WWE Just Exposed AEW's Most Embarrassing Flaw
NXT 2.0 is neither one thing nor the other and yet it's a million things at once. Yeah, it's like that.
By the mere fact it still exists on television, it's a wrestling telecast that should at least feature wrestling mostly worthy of being on television. And yet, per the rebrand, it's intent is to be far closer to a developmental for the main roster than Triple H's polished super-indie ever was. To this end, it contains a roster of many with only a basic grasp of the basics but with looks and gimmicks Vince McMahon might transplant wholesale onto Raw and SmackDown.
In keeping with all WWE shows, it doesn't really book but it does plot. Characters still behave in ways completely detached from reality, but do so in ways you can at least imagine being drawn out on a whiteboard first.
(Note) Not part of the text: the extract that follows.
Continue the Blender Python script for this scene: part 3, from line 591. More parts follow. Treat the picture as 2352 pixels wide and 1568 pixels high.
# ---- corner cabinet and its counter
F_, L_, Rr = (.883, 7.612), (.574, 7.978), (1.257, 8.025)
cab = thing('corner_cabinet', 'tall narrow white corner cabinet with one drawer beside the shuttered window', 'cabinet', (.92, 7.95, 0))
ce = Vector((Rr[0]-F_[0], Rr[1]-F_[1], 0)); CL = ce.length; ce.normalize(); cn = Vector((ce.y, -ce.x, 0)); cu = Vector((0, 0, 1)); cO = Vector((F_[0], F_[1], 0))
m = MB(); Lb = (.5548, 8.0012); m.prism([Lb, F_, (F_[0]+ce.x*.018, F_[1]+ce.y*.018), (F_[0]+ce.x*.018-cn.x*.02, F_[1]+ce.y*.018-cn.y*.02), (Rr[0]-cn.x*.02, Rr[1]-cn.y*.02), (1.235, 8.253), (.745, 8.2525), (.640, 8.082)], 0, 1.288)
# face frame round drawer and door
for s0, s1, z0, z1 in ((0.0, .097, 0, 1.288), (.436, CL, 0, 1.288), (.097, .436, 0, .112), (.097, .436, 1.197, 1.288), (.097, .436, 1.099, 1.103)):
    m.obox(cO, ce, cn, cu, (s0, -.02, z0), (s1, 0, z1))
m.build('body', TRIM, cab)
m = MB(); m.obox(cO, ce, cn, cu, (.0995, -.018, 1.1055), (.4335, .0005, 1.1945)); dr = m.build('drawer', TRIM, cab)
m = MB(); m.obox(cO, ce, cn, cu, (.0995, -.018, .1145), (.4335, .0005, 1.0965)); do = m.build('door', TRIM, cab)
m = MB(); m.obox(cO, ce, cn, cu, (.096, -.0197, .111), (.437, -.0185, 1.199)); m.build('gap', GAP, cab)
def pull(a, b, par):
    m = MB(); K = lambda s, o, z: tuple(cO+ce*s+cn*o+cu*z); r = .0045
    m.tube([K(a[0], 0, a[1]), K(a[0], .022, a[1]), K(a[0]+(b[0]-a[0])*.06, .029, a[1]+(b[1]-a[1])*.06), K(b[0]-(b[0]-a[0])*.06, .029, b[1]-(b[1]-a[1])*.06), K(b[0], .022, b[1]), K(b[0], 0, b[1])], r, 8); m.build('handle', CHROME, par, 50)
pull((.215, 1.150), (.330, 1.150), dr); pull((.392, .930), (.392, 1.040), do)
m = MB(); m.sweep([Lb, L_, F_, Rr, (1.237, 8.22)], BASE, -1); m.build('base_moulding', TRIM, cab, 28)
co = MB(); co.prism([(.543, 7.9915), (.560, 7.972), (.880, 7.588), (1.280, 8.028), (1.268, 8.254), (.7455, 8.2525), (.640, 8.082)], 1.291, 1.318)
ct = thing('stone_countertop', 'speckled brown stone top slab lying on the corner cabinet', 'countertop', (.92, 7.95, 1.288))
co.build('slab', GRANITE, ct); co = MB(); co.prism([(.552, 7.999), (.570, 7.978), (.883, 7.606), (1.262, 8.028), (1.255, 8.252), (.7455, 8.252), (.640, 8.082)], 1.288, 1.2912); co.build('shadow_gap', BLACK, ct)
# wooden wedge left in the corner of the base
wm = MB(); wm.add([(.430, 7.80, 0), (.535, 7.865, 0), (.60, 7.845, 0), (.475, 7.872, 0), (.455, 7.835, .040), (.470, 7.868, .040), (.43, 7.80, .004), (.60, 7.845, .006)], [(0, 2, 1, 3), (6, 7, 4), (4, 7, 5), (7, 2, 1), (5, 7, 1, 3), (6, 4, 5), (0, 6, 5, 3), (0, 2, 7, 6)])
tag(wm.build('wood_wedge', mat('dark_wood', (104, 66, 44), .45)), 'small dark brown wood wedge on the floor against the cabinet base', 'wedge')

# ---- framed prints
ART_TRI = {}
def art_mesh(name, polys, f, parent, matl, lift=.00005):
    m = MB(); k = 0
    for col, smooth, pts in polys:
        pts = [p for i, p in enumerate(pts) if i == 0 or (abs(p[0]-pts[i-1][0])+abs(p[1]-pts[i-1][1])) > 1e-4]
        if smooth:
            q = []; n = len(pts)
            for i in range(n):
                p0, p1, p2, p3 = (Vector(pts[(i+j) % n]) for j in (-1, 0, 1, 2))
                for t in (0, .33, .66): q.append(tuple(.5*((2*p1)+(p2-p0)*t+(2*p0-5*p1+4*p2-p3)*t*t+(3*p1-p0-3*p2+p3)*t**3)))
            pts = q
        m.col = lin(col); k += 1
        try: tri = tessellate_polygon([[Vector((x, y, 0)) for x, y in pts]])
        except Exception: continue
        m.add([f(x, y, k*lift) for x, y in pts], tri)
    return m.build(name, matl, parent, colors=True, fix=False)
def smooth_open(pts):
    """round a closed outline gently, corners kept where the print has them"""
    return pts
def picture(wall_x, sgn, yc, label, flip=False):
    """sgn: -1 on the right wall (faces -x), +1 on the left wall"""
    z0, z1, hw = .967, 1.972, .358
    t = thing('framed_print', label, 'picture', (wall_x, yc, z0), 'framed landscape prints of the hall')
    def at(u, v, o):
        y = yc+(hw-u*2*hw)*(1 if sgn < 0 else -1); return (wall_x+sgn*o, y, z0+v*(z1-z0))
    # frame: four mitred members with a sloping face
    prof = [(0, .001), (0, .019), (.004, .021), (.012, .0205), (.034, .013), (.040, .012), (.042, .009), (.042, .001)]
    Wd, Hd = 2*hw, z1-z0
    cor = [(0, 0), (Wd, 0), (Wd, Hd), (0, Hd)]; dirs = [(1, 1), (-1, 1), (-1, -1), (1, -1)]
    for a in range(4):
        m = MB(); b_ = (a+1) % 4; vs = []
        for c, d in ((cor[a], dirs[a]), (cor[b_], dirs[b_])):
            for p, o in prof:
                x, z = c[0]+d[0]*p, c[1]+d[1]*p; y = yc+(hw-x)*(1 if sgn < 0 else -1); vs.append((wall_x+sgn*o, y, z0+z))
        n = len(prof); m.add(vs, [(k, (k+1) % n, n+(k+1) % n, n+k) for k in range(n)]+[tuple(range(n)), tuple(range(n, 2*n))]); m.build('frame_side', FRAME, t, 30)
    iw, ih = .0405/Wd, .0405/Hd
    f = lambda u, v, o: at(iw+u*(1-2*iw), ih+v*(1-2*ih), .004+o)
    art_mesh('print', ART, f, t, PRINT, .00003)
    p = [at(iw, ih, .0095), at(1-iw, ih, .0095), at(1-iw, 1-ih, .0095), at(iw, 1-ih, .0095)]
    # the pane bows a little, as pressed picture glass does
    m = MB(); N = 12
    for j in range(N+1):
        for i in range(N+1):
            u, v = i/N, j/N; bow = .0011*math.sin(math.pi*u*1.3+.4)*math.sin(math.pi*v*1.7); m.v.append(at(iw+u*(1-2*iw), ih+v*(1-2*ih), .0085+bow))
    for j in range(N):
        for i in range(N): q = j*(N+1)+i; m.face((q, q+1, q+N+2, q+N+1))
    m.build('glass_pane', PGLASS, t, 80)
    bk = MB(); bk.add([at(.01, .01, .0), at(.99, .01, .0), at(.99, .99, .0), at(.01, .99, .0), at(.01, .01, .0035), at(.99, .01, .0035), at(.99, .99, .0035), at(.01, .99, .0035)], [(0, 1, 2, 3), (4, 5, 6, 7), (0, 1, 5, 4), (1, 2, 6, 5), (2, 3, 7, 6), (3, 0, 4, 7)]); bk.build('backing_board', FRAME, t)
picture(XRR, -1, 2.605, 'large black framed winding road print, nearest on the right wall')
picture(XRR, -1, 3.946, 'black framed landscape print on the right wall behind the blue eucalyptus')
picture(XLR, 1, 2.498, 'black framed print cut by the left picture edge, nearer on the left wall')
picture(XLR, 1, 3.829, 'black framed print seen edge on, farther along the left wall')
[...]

But because it's 2.0, on that same whiteboard will be intersecting lines where the characters will be obsessed with either sexual conquests, an alternate profession to wrestling altogether, or both if there's obvious growth or it can be slotted in, by which they mean penises and vaginas OH!
The problems with the brand stretch beyond the micro weekly concerns of booking and pushes and character development, but when viewed side-by-side with a high end edition of Dynamite, the problems - as with most WWE vehicles - are more pronounced.
And yet, it's in the still-unnamed Performance Center venue and dayglo chaos of Tuesday nights that a paradigm has at potentially shifted back in favour of the market leader. For three years, AEW have for select periods gotten just about everything right with one glaring exception. And 2.0 - almost in tribute to its parent initials - has pounced on the gap.